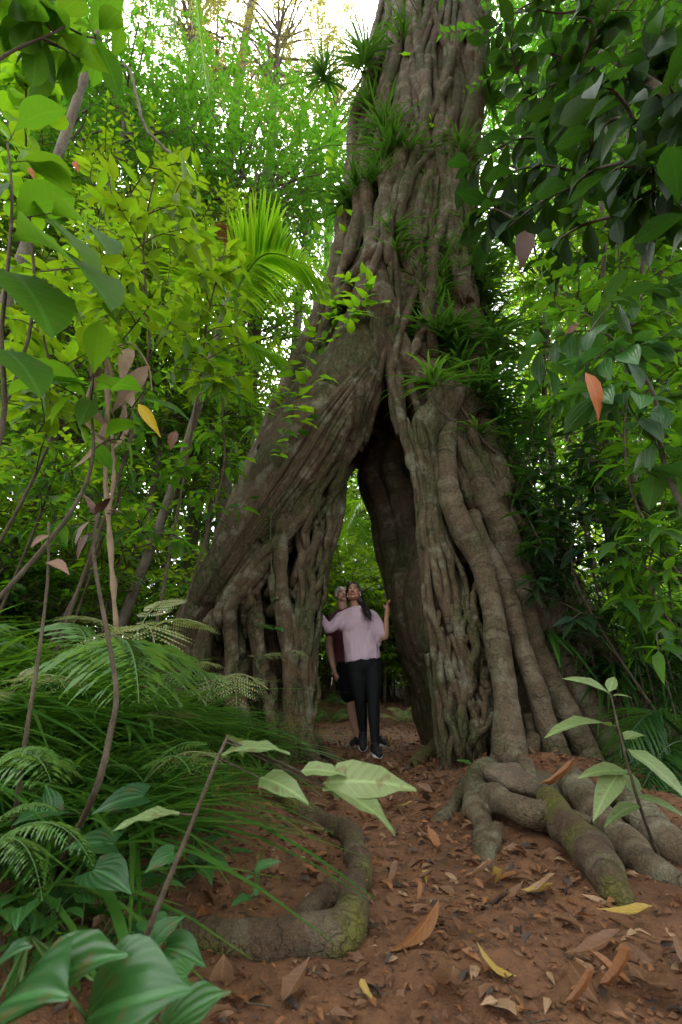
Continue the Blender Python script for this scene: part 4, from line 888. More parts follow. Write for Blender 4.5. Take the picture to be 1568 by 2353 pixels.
fern_px('dull fern under the comb leaved fern beside the bent brown stem', [('lace', 330, 1800, 1.6, 480, 1740, 1.5), ('lace', 330, 1800, 1.6, 440, 1830, 1.35), ('lace', 330, 1800, 1.6, 230, 1780, 1.5), ('lacep', 330, 1800, 1.6, 520, 1800, 1.45)])
fern_px('drooping grey fern in front of the left fig leg', [('lacep', 520, 1560, 3.0, 470, 1650, 2.6), ('lacep', 525, 1560, 3.0, 540, 1660, 2.6), ('lacep', 520, 1555, 3.0, 600, 1620, 2.8), ('lace', 515, 1555, 3.0, 440, 1590, 2.8)])
fern_px('fern with feathery fronds left of the drooping grey one', [('lace', 420, 1560, 2.6, 350, 1640, 2.2), ('lace', 420, 1560, 2.6, 480, 1650, 2.2), ('lacep', 420, 1555, 2.6, 500, 1560, 2.4), ('lace', 420, 1555, 2.6, 360, 1500, 2.7)])
fern('grey green fern under the comb leaved fern', onbank(-1.0, 2.1, .02), 'lace', 7, 1.0)
fern('small dusty lacy fern against the left foot of the fig', W(590, 1520, 4.5), 'lacep', 6, .75, 3.6, 3.2, .2)
fern('lacy fern sprouting beside the fig left leg above the grass', W(650, 1500, 4.5), 'lacep', 5, .7, 3.6, 3.0, -.1)
fern('dark little fern in the crevice of the left leg', W(580, 1450, 4.55), 'lace', 6, .8, 3.6, 3.2, .2)
fern('faded fern behind the left grass with drooping fronds', onbank(-.95, 2.7, .1), 'lacep', 6, 1.0)
fern_px('pale fern at the far left edge behind the two twigs', [('pale', 20, 1600, 1.7, 150, 1640, 1.5), ('pale', 20, 1600, 1.7, -60, 1660, 1.5), ('pale', 20, 1595, 1.7, 100, 1540, 1.8)])
fern('low dry fern on the bank beside the path behind the fig', onbank(1.05, 8.3), 'lacep', 7, 1.3)
fern('green fern left of the path behind the fig', onbank(-.55, 8.0), 'lace', 7, 1.3)
for k in range(9):
    x, y = -.9 + 2.9 * rng.random(), 8.2 + 1.6 * rng.random()
    if abs(x - xc(y)) > .5: fern(['feathery fern on the lit bank behind the walkers', 'tall feathery fern on the lit bank behind the walkers', 'broad feathery fern on the lit bank behind the walkers'][k % 3], onbank(x, y), 'lace', 6, 1.2 + .3 * (k % 3))['group'] = 'ferns on the bank behind the arch'
# far ferns: one prototype copied over the bank
ff = fern('green fern among the grass of the left bank', onbank(-2.3, 2.6), 'green', 7, .8); ff['group'] = 'ferns on the forest floor'
for k in range(16):
    x, y = (-1.6 - 2.6 * rng.random(), 2.2 + 3 * rng.random()) if k < 10 else (2.6 + 2 * rng.random(), 3 + 3 * rng.random())
    copy_tree(ff, onbank(x, y), float(rng.random() * 6.28), .6 + .6 * rng.random(), 'green fern among the grass of the left bank' if k < 10 else 'green fern in the dim right undergrowth')

def tuft_mesh(n, L, tpl='blade', out=.55, wid=1.):
    m = MB(); a = rng.random(n) * 6.283; e = .35 + out * rng.random(n)
    d = np.stack([np.cos(a) * e, np.sin(a) * e, np.ones(n)], -1); P = np.stack([np.cos(a), np.sin(a), 0 * a], -1) * (.03 * rng.random(n))[:, None]; P[:, 2] = -.02
    V, q, uv = LT[tpl]; V = V * np.array([wid * 1.5, 1, 1])
    put_leaves(m, (V, q, uv), P, d, np.array([0, 0, 1.]) + .05 * rng.normal(size=(n, 3)) - d * .3, L * (.5 + .6 * rng.random(n)))
    return m.mesh('grass_tuft', M_grass)
TF = [tuft_mesh(30, .55), tuft_mesh(24, .7, out=.8), tuft_mesh(34, .40, out=.8), tuft_mesh(22, .5, 'strap', .9, .6)]
GL = 'tuft of long arching green grass on the left bank'
for k in range(270):
    x = -.75 - 2.6 * rng.random() ** 1.1; y = 1.35 + 3.5 * rng.random()
    if x > xc(y) - .95 - .25 * (y < 2.2): x = xc(y) - 1.0 - .5 * rng.random()
    if y > 3.9: y = 2.4 + 1.8 * rng.random()
    if y > 2.3: x = min(x, xc(y) - 1.5 - .3 * rng.random())
    if k > 225: x, y = -.72 - .9 * rng.random(), 1.35 + 1.1 * rng.random()
    link('grass_tuft', TF[int(rng.integers(0, 4))], None, onbank(x, y), GL, 'grass', 'grass tufts of the left bank', None, (0, 0, rng.random() * 6.28), (.6 + .6 * rng.random()) * (.8 if y > 3.3 and x > -1.2 else 1.2 if y > 2.4 else 1.))
for px, py, s, lab in [(600, 1790, .75, 'grass tuft in front of the left leg of the fig'), (470, 1850, .7, 'white striped grass tuft hanging over the dark soil at left'), (520, 1800, .8, 'dense arching grass tuft beside the pale sapling leaves'), (430, 1930, .6, 'grass tuft beside the heart leaved creepers'), (660, 1760, .5, 'small grass tuft touching the fig leg')]:
    link('grass_tuft', TF[int(rng.integers(0, 3))], None, WG(px, py), lab, 'grass', 'grass tufts of the left bank', None, (0, 0, rng.random() * 6), s)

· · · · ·

*Directions*.
Repeat the material above in full and exactly, omitting the pictures.

*In response*.
Continue the Blender Python script for this scene: part 4, from line 888. More parts follow. Write for Blender 4.5. Take the picture to be 1568 by 2353 pixels.
fern_px('dull fern under the comb leaved fern beside the bent brown stem', [('lace', 330, 1800, 1.6, 480, 1740, 1.5), ('lace', 330, 1800, 1.6, 440, 1830, 1.35), ('lace', 330, 1800, 1.6, 230, 1780, 1.5), ('lacep', 330, 1800, 1.6, 520, 1800, 1.45)])
fern_px('drooping grey fern in front of the left fig leg', [('lacep', 520, 1560, 3.0, 470, 1650, 2.6), ('lacep', 525, 1560, 3.0, 540, 1660, 2.6), ('lacep', 520, 1555, 3.0, 600, 1620, 2.8), ('lace', 515, 1555, 3.0, 440, 1590, 2.8)])
fern_px('fern with feathery fronds left of the drooping grey one', [('lace', 420, 1560, 2.6, 350, 1640, 2.2), ('lace', 420, 1560, 2.6, 480, 1650, 2.2), ('lacep', 420, 1555, 2.6, 500, 1560, 2.4), ('lace', 420, 1555, 2.6, 360, 1500, 2.7)])
fern('grey green fern under the comb leaved fern', onbank(-1.0, 2.1, .02), 'lace', 7, 1.0)
fern('small dusty lacy fern against the left foot of the fig', W(590, 1520, 4.5), 'lacep', 6, .75, 3.6, 3.2, .2)
fern('lacy fern sprouting beside the fig left leg above the grass', W(650, 1500, 4.5), 'lacep', 5, .7, 3.6, 3.0, -.1)
fern('dark little fern in the crevice of the left leg', W(580, 1450, 4.55), 'lace', 6, .8, 3.6, 3.2, .2)
fern('faded fern behind the left grass with drooping fronds', onbank(-.95, 2.7, .1), 'lacep', 6, 1.0)
fern_px('pale fern at the far left edge behind the two twigs', [('pale', 20, 1600, 1.7, 150, 1640, 1.5), ('pale', 20, 1600, 1.7, -60, 1660, 1.5), ('pale', 20, 1595, 1.7, 100, 1540, 1.8)])
fern('low dry fern on the bank beside the path behind the fig', onbank(1.05, 8.3), 'lacep', 7, 1.3)
fern('green fern left of the path behind the fig', onbank(-.55, 8.0), 'lace', 7, 1.3)
for k in range(9):
    x, y = -.9 + 2.9 * rng.random(), 8.2 + 1.6 * rng.random()
    if abs(x - xc(y)) > .5: fern(['feathery fern on the lit bank behind the walkers', 'tall feathery fern on the lit bank behind the walkers', 'broad feathery fern on the lit bank behind the walkers'][k % 3], onbank(x, y), 'lace', 6, 1.2 + .3 * (k % 3))['group'] = 'ferns on the bank behind the arch'
# far ferns: one prototype copied over the bank
ff = fern('green fern among the grass of the left bank', onbank(-2.3, 2.6), 'green', 7, .8); ff['group'] = 'ferns on the forest floor'
for k in range(16):
    x, y = (-1.6 - 2.6 * rng.random(), 2.2 + 3 * rng.random()) if k < 10 else (2.6 + 2 * rng.random(), 3 + 3 * rng.random())
    copy_tree(ff, onbank(x, y), float(rng.random() * 6.28), .6 + .6 * rng.random(), 'green fern among the grass of the left bank' if k < 10 else 'green fern in the dim right undergrowth')

def tuft_mesh(n, L, tpl='blade', out=.55, wid=1.):
    m = MB(); a = rng.random(n) * 6.283; e = .35 + out * rng.random(n)
    d = np.stack([np.cos(a) * e, np.sin(a) * e, np.ones(n)], -1); P = np.stack([np.cos(a), np.sin(a), 0 * a], -1) * (.03 * rng.random(n))[:, None]; P[:, 2] = -.02
    V, q, uv = LT[tpl]; V = V * np.array([wid * 1.5, 1, 1])
    put_leaves(m, (V, q, uv), P, d, np.array([0, 0, 1.]) + .05 * rng.normal(size=(n, 3)) - d * .3, L * (.5 + .6 * rng.random(n)))
    return m.mesh('grass_tuft', M_grass)
TF = [tuft_mesh(30, .55), tuft_mesh(24, .7, out=.8), tuft_mesh(34, .40, out=.8), tuft_mesh(22, .5, 'strap', .9, .6)]
GL = 'tuft of long arching green grass on the left bank'
for k in range(270):
    x = -.75 - 2.6 * rng.random() ** 1.1; y = 1.35 + 3.5 * rng.random()
    if x > xc(y) - .95 - .25 * (y < 2.2): x = xc(y) - 1.0 - .5 * rng.random()
    if y > 3.9: y = 2.4 + 1.8 * rng.random()
    if y > 2.3: x = min(x, xc(y) - 1.5 - .3 * rng.random())
    if k > 225: x, y = -.72 - .9 * rng.random(), 1.35 + 1.1 * rng.random()
    link('grass_tuft', TF[int(rng.integers(0, 4))], None, onbank(x, y), GL, 'grass', 'grass tufts of the left bank', None, (0, 0, rng.random() * 6.28), (.6 + .6 * rng.random()) * (.8 if y > 3.3 and x > -1.2 else 1.2 if y > 2.4 else 1.))
for px, py, s, lab in [(600, 1790, .75, 'grass tuft in front of the left leg of the fig'), (470, 1850, .7, 'white striped grass tuft hanging over the dark soil at left'), (520, 1800, .8, 'dense arching grass tuft beside the pale sapling leaves'), (430, 1930, .6, 'grass tuft beside the heart leaved creepers'), (660, 1760, .5, 'small grass tuft touching the fig leg')]:
    link('grass_tuft', TF[int(rng.integers(0, 3))], None, WG(px, py), lab, 'grass', 'grass tufts of the left bank', None, (0, 0, rng.random() * 6), s)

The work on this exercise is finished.